Click Fraud

Is click fraud real and are those services worth it? 

Yes, click fraud is real and Google even refunded one of the companies I worked for over $5,000.00 in fees when I proved it. 

It was a traffic school and we started a Google Adwords (back then) campaign in June. Actually, we fired one up that they made an attempt at running and had no success. After completely reworking the campaign we started it up. They had a CPA of $30 and we came in at $28. Sounds good huh? Well, because these people were data freaks they allowed me to do A/B testing and spend money on research to improve their campaigns. We lowered that to $6 per CPA. It was like taking candy from a baby. We were thrilled. Then the holiday season came. 

In many industries the holiday season is a death nel. For many it is where they make their bread and butter but others, it is their worst time of year. Traffic school is one of those industries that falls off around the holidays. Then the day after Christmas it starts to pick up. Like a jump in the graph every year as reliable as clockwork. So we expected big things after the holidays. It did with organic but not PPC. That was odd but since it was their first year through with the PPC on I gave it a week. But still no improvement. 

I began to look into it and saw odd traffic patterns in Google Analytics. What was odd was that I had all my campaigns set just to appear in the state of Ohio. Yet I was seeing a lot of traffic from the Detroit area. Upon further investigation I found that they were all primarily from t-mobile cell service. I blocked t-mobile and numbers began to rebound for a few days. Then it was another block ot t-mobile with AT&T now. 

I wanted to stop this and with the Internet there are built in ways to do that by ICANN rules. You contact the hosting company and they will investigate it and stop any websites from using any technology to manipulate rankings. But this wasn’t a website. This was an app. On cell phones. 

See, the way click fraud used to be done was with a computer with a script running on it. The script uses a browser and puts in a search and then clicks links that the user defined. So they look for XYZ product and then click on the ABC website. That burns up that users budget. The search engines claim they check on this stuff and refund you. The next day. You still were shut down the previous day. 

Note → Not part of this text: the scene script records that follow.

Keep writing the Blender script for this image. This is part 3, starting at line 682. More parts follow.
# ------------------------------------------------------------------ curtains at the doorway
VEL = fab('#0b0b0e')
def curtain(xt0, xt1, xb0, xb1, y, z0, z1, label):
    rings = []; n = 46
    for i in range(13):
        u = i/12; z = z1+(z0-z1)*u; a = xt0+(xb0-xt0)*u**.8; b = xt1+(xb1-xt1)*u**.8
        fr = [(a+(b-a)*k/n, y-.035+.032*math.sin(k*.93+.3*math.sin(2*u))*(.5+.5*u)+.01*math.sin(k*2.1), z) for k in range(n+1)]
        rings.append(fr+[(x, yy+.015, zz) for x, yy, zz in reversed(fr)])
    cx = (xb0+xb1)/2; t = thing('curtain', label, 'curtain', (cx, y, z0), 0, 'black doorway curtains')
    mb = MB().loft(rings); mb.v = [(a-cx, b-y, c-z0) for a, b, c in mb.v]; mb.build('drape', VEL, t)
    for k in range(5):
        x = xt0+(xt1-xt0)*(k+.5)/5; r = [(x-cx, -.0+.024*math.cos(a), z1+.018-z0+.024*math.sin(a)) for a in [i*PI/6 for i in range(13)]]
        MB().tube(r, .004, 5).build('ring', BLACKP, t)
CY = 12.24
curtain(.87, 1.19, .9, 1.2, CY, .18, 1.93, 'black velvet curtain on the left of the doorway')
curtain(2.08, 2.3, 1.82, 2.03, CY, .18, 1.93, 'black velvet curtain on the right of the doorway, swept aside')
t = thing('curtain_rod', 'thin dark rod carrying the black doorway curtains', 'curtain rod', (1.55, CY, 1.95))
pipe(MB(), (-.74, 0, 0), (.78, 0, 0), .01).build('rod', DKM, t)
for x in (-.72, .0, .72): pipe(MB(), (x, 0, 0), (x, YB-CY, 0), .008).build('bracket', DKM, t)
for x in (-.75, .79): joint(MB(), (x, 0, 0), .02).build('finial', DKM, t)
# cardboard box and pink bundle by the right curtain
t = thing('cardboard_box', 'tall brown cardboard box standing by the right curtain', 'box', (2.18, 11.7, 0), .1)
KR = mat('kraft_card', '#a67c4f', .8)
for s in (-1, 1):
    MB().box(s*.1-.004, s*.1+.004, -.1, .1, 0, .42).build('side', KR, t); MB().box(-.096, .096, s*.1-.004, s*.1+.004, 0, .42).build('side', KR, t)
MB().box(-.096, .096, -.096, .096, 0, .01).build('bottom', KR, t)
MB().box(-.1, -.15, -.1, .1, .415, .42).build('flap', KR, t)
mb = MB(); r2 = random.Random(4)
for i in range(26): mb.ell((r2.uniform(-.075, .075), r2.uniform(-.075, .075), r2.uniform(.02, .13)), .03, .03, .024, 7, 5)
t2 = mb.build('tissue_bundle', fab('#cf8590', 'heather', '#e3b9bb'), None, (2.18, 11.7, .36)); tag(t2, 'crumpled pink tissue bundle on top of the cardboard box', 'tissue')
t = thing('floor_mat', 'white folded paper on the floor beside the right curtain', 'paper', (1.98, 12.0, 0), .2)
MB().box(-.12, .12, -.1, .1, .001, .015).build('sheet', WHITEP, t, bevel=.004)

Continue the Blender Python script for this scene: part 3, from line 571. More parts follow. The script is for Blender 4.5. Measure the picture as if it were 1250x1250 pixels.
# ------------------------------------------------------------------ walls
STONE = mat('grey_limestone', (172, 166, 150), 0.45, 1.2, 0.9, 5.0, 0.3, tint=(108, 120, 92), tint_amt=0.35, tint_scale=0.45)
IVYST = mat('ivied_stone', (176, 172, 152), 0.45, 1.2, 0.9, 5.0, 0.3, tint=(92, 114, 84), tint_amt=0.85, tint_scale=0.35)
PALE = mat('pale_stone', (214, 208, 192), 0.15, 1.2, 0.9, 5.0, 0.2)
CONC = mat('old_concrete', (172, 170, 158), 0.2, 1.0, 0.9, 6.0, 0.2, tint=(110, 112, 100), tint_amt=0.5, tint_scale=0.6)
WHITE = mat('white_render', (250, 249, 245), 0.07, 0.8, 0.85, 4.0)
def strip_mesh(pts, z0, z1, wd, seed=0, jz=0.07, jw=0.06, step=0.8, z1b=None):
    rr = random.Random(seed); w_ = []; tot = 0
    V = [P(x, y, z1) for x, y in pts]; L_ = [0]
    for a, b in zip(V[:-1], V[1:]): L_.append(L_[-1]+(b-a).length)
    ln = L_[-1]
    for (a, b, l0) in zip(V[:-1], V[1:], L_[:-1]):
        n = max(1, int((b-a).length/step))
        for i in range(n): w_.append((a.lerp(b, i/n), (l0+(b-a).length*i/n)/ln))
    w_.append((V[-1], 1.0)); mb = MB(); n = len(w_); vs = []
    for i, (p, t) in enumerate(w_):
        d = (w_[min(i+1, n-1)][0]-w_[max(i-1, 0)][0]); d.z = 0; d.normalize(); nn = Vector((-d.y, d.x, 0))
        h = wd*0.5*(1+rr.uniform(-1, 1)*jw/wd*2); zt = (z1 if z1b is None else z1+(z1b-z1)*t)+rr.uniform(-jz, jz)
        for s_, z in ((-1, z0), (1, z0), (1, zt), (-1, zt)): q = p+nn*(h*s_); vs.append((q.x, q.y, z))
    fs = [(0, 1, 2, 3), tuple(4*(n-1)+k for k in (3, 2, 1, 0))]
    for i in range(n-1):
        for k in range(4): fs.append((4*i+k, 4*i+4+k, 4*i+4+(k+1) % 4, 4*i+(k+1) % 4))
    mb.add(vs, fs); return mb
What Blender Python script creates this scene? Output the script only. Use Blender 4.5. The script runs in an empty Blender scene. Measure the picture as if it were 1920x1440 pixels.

Fraud like that is what the whole verification system is for. You know, when you have to click on pictures of things to prove you’re a human? But this was on cell phones. So there must be some way that they have a similar system, right? Of course they do. They are not so dumb as to build a system that has no controls or responsibility built into it. Right? 

Well, come to find out, wrong! Yep, the whole cell phone system is designed to work on what are called dynamic IPS. See, every device that connects to the internet is assigned an IP. Like a phone number but it is temporary. Particularly for cell phones. In fact, every time you connect you get a new one. Your home computer that connects by high speed internet gets one, well the router gets one, every several months it rotates. Cell phones, every time they connect. 

So when I reached out to the cell phone companies I asked about a fraud department or something that deals with fraud like the ISP companies. Wasn’t one. So I asked for legal and that is when I learned about the dynamic IP system and that is the foundation of the system and it can’t be change nor monitored. So it is super easy for people to set up rooms with cell phones that run apps that click on ads because there is no way to monitor it and to deal with it or defeat it. Every time a phone logs on it gets a new IP. It is how it works. It is literally whack-a-mole in real life. You can never win. 

Seeing that a super high number of clicks were coming from Detroit, which isn’t in Ohio, I wanted to learn more. So I visited a well known website that has groups for cities and I joined the one for Detroit. I asked in the group if there was anyone who work revolved around websites, PPC or digital marketing in general. A few people chimed in. I asked if there was any way people could be doing click fraud from there. 

Right away I got responses that “yeah, they use the abandoned houses and generators to power the phones. They have tables and tables of them all plugged in and running away”. 

I was shocked. So you mean they set this stuff up, people know about it and no one does anything about it? But who would? There is no internet police so someone would have to sue someone. Which means you’d have to take them to court. These whole operations are mobile. So yeah, click fraud exists and there is nothing that can be done about it because you can’t ignore advertising on cell phones and there is no real way for them to combat it the way the system is designed. 

So now the question falls on are the SaaS businesses that combat this worth it. In a word, yes. They can allow you to put cookies on devices including cell phones that stop someone from seeing ads after a certain number. You can block IPs and IP ranges. Pretty much be creative. They all have their own features and costs. What one would work best for you requires research but yes, they work and are worth the money you spend. Heck, if nothing else, do like I tell all my customers/clients test it and see.